Because most forested areas are located in the northern hemisphere, the annual cycle of CO2 drops to its lowest point when northern forests are growing and utilizing CO2 during spring and summer. Given the power of forests to so effectively remove CO2 from the atmosphere, shouldn’t we be protecting all natural forests?
Instead, in Canada, we are destroying boreal forests and turning them into toilet paper and telephone books.
Natural ecosystems have an amazing ability to use CO2 and store carbon in vegetation (mainly trees), wetlands, soil and the oceans. Considerable carbon is taken up by the ocean but, when CO2 dissolves in water, carbonic acid is formed.
We are now pouring so much carbon dioxide into the air that oceanic uptake is acidifying the ocean to the extent that its ecological health may be impaired. It’s not as if we have a lot of effective options for removing CO2 from the air other than photosynthesis. Surely, a key strategy to minimize global warming should be to protect and enhance these natural systems of carbon uptake and storage.
Although some industrial techniques have been proposed to capture and store carbon, there are only a dozen projects worldwide attempting to sequester carbon. Most of these are still in the early developmental stages. In total, these projects, if successful, would sequester only 14 million tonnes of CO2 annually — a trifle compared to our annual emissions of seven billion tonnes. In contrast, the annual net uptake of the oceans is 1.7 billion tonnes of CO2 while that of forests is slightly less at 1.5 billion tonnes.
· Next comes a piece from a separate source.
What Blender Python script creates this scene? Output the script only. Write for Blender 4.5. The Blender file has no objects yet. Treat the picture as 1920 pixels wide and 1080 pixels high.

Protecting natural ecosystems and stopping deforestation appear to have far greater potential to provide effective mitigation for global warming than anything industry can offer. One of the more promising new approaches for sequestering carbon is to mimic nature by making bio-charcoal from agricultural waste and plowing it back into the soil, where the carbon would remain. This technique, if applied to 10% of the world’s cropland, is estimated to be able to sequester sufficient carbon to offset much of the emissions from fossil fuel combustion.
The Kyoto Protocol focused on achieving a first round of reductions in fossil fuel emissions but failed to require countries to consider emissions from deforestation or biomass burning. Burning biomass, such as wood, emits carbon dioxide. which also adds to global warming.
A new treaty is expected to deal with these issues and others. Hopefully, as world leaders inch their way towards a new agreement on climate, they will develop mechanisms to stop deforestation, require carbon recovery from biomass burning and better recognize the immense value of the natural ecosystems upon which we rely for a stable climate and prosperous future.
Elaine Golds is a Port Moody environmentalist who is vice-president of Burke Mountain Naturalists, chair of the Colony Farm Park Association and president of the PoMo Ecological Society.